**PROBLEM STATEMENT:** The data below must be copied in full and without any change.

╭─ GIVEN INFORMATION

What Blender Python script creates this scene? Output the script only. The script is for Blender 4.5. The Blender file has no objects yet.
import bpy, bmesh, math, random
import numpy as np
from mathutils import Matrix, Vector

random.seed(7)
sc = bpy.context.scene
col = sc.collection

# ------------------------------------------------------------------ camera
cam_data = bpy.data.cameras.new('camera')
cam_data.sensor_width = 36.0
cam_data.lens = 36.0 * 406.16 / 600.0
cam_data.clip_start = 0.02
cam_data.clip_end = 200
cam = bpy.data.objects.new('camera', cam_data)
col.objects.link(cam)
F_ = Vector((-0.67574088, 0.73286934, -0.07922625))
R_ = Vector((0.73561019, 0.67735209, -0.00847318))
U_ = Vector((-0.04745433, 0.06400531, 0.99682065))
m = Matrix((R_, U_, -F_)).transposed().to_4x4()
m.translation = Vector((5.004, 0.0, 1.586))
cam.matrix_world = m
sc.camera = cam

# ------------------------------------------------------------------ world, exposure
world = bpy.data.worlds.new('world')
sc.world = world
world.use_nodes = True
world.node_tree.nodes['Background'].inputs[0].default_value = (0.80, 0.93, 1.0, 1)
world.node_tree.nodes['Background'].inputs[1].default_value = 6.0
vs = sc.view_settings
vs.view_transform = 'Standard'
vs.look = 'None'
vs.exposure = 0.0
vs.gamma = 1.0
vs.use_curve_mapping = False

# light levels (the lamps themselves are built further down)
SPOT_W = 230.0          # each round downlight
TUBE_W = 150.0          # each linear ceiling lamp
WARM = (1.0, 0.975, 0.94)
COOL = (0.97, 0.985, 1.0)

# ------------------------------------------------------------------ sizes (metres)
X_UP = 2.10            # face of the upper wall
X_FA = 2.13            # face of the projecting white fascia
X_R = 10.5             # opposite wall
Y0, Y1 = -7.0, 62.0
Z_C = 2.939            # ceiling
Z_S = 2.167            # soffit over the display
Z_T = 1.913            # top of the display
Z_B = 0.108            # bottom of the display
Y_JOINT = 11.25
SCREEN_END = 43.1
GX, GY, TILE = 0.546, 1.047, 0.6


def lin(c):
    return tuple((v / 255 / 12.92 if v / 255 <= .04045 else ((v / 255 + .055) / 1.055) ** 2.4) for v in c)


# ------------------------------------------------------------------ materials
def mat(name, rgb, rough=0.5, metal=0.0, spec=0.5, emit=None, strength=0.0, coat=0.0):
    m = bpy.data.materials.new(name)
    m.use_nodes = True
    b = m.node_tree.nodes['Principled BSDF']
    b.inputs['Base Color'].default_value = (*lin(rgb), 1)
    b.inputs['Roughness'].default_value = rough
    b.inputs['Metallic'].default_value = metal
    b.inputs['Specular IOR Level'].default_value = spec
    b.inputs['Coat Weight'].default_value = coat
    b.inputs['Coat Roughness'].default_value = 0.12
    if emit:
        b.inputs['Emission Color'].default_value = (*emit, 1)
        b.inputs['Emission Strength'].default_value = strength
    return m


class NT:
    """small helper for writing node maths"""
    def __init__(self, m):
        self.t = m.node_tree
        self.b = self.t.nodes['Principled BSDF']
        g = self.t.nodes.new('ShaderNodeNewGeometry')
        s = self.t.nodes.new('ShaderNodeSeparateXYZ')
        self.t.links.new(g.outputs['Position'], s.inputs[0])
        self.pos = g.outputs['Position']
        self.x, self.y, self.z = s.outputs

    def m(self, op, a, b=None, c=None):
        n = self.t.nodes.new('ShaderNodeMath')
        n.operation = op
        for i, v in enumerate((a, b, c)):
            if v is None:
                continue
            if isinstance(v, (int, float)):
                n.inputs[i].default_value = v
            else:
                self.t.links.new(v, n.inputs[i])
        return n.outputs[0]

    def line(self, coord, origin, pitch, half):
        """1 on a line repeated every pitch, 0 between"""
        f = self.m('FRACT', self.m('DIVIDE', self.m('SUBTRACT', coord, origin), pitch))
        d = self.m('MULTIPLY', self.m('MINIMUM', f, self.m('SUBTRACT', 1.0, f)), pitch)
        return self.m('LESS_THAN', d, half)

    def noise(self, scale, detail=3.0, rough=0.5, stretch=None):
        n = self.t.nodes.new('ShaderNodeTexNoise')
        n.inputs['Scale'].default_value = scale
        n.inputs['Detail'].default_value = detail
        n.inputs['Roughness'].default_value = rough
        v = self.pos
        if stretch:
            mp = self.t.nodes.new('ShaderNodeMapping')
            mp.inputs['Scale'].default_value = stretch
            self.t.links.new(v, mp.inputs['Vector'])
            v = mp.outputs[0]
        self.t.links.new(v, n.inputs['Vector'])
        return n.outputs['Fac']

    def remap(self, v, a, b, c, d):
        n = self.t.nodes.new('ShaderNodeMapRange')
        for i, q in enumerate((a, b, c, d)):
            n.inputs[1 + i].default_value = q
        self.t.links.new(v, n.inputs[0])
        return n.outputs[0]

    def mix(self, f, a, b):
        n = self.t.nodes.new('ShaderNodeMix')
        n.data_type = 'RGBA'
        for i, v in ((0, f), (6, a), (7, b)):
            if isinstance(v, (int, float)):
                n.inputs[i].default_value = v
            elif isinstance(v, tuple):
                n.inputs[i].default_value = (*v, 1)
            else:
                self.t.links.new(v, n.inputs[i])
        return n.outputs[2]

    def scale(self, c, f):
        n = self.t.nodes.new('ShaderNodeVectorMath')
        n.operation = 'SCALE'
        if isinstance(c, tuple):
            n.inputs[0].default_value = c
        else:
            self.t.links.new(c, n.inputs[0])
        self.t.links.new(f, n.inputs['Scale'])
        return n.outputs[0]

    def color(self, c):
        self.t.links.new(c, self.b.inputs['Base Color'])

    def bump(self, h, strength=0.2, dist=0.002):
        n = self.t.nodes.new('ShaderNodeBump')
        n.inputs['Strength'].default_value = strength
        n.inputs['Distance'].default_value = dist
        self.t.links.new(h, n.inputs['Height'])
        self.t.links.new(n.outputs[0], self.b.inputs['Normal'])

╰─

**FINAL RESULT:**
What Blender Python script creates this scene? Output the script only. The script is for Blender 4.5. The Blender file has no objects yet.
import bpy, bmesh, math, random
import numpy as np
from mathutils import Matrix, Vector

random.seed(7)
sc = bpy.context.scene
col = sc.collection

# ------------------------------------------------------------------ camera
cam_data = bpy.data.cameras.new('camera')
cam_data.sensor_width = 36.0
cam_data.lens = 36.0 * 406.16 / 600.0
cam_data.clip_start = 0.02
cam_data.clip_end = 200
cam = bpy.data.objects.new('camera', cam_data)
col.objects.link(cam)
F_ = Vector((-0.67574088, 0.73286934, -0.07922625))
R_ = Vector((0.73561019, 0.67735209, -0.00847318))
U_ = Vector((-0.04745433, 0.06400531, 0.99682065))
m = Matrix((R_, U_, -F_)).transposed().to_4x4()
m.translation = Vector((5.004, 0.0, 1.586))
cam.matrix_world = m
sc.camera = cam

# ------------------------------------------------------------------ world, exposure
world = bpy.data.worlds.new('world')
sc.world = world
world.use_nodes = True
world.node_tree.nodes['Background'].inputs[0].default_value = (0.80, 0.93, 1.0, 1)
world.node_tree.nodes['Background'].inputs[1].default_value = 6.0
vs = sc.view_settings
vs.view_transform = 'Standard'
vs.look = 'None'
vs.exposure = 0.0
vs.gamma = 1.0
vs.use_curve_mapping = False

# light levels (the lamps themselves are built further down)
SPOT_W = 230.0          # each round downlight
TUBE_W = 150.0          # each linear ceiling lamp
WARM = (1.0, 0.975, 0.94)
COOL = (0.97, 0.985, 1.0)

# ------------------------------------------------------------------ sizes (metres)
X_UP = 2.10            # face of the upper wall
X_FA = 2.13            # face of the projecting white fascia
X_R = 10.5             # opposite wall
Y0, Y1 = -7.0, 62.0
Z_C = 2.939            # ceiling
Z_S = 2.167            # soffit over the display
Z_T = 1.913            # top of the display
Z_B = 0.108            # bottom of the display
Y_JOINT = 11.25
SCREEN_END = 43.1
GX, GY, TILE = 0.546, 1.047, 0.6


def lin(c):
    return tuple((v / 255 / 12.92 if v / 255 <= .04045 else ((v / 255 + .055) / 1.055) ** 2.4) for v in c)


# ------------------------------------------------------------------ materials
def mat(name, rgb, rough=0.5, metal=0.0, spec=0.5, emit=None, strength=0.0, coat=0.0):
    m = bpy.data.materials.new(name)
    m.use_nodes = True
    b = m.node_tree.nodes['Principled BSDF']
    b.inputs['Base Color'].default_value = (*lin(rgb), 1)
    b.inputs['Roughness'].default_value = rough
    b.inputs['Metallic'].default_value = metal
    b.inputs['Specular IOR Level'].default_value = spec
    b.inputs['Coat Weight'].default_value = coat
    b.inputs['Coat Roughness'].default_value = 0.12
    if emit:
        b.inputs['Emission Color'].default_value = (*emit, 1)
        b.inputs['Emission Strength'].default_value = strength
    return m


class NT:
    """small helper for writing node maths"""
    def __init__(self, m):
        self.t = m.node_tree
        self.b = self.t.nodes['Principled BSDF']
        g = self.t.nodes.new('ShaderNodeNewGeometry')
        s = self.t.nodes.new('ShaderNodeSeparateXYZ')
        self.t.links.new(g.outputs['Position'], s.inputs[0])
        self.pos = g.outputs['Position']
        self.x, self.y, self.z = s.outputs

    def m(self, op, a, b=None, c=None):
        n = self.t.nodes.new('ShaderNodeMath')
        n.operation = op
        for i, v in enumerate((a, b, c)):
            if v is None:
                continue
            if isinstance(v, (int, float)):
                n.inputs[i].default_value = v
            else:
                self.t.links.new(v, n.inputs[i])
        return n.outputs[0]

    def line(self, coord, origin, pitch, half):
        """1 on a line repeated every pitch, 0 between"""
        f = self.m('FRACT', self.m('DIVIDE', self.m('SUBTRACT', coord, origin), pitch))
        d = self.m('MULTIPLY', self.m('MINIMUM', f, self.m('SUBTRACT', 1.0, f)), pitch)
        return self.m('LESS_THAN', d, half)

    def noise(self, scale, detail=3.0, rough=0.5, stretch=None):
        n = self.t.nodes.new('ShaderNodeTexNoise')
        n.inputs['Scale'].default_value = scale
        n.inputs['Detail'].default_value = detail
        n.inputs['Roughness'].default_value = rough
        v = self.pos
        if stretch:
            mp = self.t.nodes.new('ShaderNodeMapping')
            mp.inputs['Scale'].default_value = stretch
            self.t.links.new(v, mp.inputs['Vector'])
            v = mp.outputs[0]
        self.t.links.new(v, n.inputs['Vector'])
        return n.outputs['Fac']

    def remap(self, v, a, b, c, d):
        n = self.t.nodes.new('ShaderNodeMapRange')
        for i, q in enumerate((a, b, c, d)):
            n.inputs[1 + i].default_value = q
        self.t.links.new(v, n.inputs[0])
        return n.outputs[0]

    def mix(self, f, a, b):
        n = self.t.nodes.new('ShaderNodeMix')
        n.data_type = 'RGBA'
        for i, v in ((0, f), (6, a), (7, b)):
            if isinstance(v, (int, float)):
                n.inputs[i].default_value = v
            elif isinstance(v, tuple):
                n.inputs[i].default_value = (*v, 1)
            else:
                self.t.links.new(v, n.inputs[i])
        return n.outputs[2]

    def scale(self, c, f):
        n = self.t.nodes.new('ShaderNodeVectorMath')
        n.operation = 'SCALE'
        if isinstance(c, tuple):
            n.inputs[0].default_value = c
        else:
            self.t.links.new(c, n.inputs[0])
        self.t.links.new(f, n.inputs['Scale'])
        return n.outputs[0]

    def color(self, c):
        self.t.links.new(c, self.b.inputs['Base Color'])

    def bump(self, h, strength=0.2, dist=0.002):
        n = self.t.nodes.new('ShaderNodeBump')
        n.inputs['Strength'].default_value = strength
        n.inputs['Distance'].default_value = dist
        self.t.links.new(h, n.inputs['Height'])
        self.t.links.new(n.outputs[0], self.b.inputs['Normal'])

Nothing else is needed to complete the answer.